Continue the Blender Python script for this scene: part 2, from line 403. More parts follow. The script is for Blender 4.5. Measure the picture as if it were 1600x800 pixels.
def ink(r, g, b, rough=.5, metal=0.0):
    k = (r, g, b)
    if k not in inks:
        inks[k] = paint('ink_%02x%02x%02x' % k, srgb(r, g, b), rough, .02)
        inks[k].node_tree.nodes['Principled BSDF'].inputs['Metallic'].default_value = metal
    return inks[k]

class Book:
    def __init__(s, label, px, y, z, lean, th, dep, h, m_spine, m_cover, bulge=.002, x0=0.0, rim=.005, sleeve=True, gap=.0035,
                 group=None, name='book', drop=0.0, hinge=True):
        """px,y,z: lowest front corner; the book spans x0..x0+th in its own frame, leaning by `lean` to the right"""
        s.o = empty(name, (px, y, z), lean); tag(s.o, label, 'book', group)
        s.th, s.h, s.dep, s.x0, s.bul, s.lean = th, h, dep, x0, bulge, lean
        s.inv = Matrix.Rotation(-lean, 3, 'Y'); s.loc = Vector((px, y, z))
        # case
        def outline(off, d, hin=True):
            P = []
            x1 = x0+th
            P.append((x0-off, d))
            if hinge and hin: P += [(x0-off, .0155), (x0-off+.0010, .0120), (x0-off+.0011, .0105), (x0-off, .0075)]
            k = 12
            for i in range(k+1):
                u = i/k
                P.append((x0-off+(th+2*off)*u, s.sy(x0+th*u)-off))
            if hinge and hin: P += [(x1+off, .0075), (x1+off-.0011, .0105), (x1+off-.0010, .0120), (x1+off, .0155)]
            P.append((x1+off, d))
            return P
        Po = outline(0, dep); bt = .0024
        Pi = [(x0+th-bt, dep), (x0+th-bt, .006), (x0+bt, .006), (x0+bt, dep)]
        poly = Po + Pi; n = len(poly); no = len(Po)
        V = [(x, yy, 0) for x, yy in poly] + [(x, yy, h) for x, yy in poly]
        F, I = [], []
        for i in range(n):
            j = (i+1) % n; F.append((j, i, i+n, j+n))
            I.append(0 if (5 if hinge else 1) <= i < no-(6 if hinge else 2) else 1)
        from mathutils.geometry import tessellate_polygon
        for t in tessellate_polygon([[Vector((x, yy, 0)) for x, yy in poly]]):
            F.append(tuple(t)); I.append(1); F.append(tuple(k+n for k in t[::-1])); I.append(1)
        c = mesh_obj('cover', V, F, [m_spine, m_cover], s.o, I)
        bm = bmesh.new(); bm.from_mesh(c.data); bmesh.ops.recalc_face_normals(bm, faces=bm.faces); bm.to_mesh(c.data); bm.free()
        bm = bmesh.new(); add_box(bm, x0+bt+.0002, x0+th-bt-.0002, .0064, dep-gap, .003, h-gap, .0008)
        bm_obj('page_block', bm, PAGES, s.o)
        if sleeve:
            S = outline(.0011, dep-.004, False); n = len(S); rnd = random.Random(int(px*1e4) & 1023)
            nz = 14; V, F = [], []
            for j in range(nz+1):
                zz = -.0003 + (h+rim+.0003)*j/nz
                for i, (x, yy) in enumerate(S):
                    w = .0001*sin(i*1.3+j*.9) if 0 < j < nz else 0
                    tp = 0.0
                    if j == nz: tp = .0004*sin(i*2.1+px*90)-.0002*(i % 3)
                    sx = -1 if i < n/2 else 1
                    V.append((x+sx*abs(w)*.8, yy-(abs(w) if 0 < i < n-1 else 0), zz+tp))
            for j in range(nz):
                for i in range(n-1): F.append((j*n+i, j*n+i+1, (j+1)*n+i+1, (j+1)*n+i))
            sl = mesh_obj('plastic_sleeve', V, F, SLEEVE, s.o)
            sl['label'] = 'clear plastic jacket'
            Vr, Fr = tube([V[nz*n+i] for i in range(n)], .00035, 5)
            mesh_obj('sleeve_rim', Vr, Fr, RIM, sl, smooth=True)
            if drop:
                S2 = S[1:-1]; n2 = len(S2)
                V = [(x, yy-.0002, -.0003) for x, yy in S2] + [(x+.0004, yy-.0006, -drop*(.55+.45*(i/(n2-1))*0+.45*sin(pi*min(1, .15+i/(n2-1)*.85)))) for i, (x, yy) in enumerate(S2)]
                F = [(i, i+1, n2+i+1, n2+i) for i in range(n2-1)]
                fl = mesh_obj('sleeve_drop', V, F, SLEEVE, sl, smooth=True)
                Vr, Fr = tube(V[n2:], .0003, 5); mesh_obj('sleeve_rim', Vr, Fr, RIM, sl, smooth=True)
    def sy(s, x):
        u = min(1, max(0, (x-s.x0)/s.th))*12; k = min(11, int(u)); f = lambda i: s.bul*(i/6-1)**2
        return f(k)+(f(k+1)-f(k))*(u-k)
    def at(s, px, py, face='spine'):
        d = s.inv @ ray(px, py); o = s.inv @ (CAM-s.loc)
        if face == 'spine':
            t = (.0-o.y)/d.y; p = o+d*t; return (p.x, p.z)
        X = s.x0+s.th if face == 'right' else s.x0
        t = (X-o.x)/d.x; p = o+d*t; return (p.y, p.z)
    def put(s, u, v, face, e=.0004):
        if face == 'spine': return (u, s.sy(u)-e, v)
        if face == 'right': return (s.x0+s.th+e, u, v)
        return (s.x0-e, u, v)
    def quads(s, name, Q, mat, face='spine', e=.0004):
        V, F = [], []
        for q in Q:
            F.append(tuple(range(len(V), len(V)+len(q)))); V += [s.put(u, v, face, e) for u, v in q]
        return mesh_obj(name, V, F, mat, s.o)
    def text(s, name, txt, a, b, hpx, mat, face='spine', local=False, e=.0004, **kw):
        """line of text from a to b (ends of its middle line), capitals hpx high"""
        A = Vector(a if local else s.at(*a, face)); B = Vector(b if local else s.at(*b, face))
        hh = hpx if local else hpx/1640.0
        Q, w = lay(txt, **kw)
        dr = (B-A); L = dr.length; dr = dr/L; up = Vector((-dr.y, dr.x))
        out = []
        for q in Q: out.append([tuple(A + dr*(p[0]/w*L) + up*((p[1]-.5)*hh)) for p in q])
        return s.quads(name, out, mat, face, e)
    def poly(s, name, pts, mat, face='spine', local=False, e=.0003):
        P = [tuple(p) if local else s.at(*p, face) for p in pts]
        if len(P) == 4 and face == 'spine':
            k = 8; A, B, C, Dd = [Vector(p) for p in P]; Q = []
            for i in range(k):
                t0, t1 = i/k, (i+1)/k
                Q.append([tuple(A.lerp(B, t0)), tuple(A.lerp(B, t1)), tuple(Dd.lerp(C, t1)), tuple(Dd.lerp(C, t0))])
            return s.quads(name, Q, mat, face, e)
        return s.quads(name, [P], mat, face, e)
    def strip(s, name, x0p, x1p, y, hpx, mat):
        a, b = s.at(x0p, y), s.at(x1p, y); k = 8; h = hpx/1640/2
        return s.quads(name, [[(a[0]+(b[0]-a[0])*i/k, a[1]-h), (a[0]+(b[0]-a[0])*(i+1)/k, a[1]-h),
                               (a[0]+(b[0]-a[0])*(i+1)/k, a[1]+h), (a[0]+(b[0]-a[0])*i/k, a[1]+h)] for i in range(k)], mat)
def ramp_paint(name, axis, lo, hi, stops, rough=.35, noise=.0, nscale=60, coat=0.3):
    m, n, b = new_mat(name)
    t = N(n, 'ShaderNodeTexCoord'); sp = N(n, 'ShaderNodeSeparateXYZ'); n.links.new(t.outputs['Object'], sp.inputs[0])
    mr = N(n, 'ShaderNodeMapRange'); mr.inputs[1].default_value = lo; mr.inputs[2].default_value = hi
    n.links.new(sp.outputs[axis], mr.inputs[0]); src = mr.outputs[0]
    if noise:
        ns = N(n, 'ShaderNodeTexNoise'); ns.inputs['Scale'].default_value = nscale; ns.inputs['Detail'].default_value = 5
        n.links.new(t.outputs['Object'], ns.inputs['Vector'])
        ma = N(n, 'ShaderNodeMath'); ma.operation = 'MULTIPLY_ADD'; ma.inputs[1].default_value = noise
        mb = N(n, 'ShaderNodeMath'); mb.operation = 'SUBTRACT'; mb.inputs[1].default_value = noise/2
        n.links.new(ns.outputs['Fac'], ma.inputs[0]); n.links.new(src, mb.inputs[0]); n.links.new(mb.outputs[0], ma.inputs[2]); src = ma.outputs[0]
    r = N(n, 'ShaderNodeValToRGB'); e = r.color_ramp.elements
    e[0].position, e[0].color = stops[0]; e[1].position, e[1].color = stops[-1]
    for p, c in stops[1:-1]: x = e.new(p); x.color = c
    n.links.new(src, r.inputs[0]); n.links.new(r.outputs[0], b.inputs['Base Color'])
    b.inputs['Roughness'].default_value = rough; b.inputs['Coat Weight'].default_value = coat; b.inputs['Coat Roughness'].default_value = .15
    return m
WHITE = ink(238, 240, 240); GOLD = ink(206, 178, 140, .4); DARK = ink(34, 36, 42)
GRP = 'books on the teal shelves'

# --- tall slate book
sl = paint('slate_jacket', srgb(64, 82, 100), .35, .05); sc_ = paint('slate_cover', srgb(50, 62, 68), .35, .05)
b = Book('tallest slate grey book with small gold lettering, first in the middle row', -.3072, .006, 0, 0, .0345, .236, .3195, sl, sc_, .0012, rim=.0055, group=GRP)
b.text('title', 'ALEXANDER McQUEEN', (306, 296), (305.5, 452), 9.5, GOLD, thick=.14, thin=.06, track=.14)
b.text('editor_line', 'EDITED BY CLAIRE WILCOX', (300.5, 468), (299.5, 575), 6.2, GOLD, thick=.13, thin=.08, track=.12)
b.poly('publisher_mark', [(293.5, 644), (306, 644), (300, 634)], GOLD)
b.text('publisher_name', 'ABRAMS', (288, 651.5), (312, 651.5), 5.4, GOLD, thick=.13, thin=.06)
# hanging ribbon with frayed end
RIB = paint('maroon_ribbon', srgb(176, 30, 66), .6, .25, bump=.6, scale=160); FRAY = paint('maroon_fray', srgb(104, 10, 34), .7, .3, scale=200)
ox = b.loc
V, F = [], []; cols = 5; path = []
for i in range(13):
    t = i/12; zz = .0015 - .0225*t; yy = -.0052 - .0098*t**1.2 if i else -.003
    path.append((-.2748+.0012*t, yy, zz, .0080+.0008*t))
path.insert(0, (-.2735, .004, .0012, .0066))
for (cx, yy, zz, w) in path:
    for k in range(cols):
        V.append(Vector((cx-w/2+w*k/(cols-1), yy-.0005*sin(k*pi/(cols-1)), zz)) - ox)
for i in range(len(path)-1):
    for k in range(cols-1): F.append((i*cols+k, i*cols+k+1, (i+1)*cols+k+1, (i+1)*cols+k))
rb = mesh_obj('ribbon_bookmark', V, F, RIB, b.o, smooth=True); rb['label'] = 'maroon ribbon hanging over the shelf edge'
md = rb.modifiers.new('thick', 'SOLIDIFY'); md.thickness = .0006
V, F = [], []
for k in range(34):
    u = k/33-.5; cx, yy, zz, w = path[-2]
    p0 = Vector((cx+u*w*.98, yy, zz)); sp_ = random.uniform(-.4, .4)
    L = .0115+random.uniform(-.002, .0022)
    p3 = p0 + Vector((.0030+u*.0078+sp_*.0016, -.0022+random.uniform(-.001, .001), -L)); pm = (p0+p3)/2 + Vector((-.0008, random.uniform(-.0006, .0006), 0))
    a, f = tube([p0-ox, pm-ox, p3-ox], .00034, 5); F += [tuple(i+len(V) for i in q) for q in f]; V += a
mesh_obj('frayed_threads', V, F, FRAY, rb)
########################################
Given exercise: Looking at the material above, please copy exactly every line from its first line through the line containing "return inks[k]", with both ends included and nothing else.

Result for this exercise:
Continue the Blender Python script for this scene: part 2, from line 403. More parts follow. The script is for Blender 4.5. Measure the picture as if it were 1600x800 pixels.
def ink(r, g, b, rough=.5, metal=0.0):
    k = (r, g, b)
    if k not in inks:
        inks[k] = paint('ink_%02x%02x%02x' % k, srgb(r, g, b), rough, .02)
        inks[k].node_tree.nodes['Principled BSDF'].inputs['Metallic'].default_value = metal
    return inks[k]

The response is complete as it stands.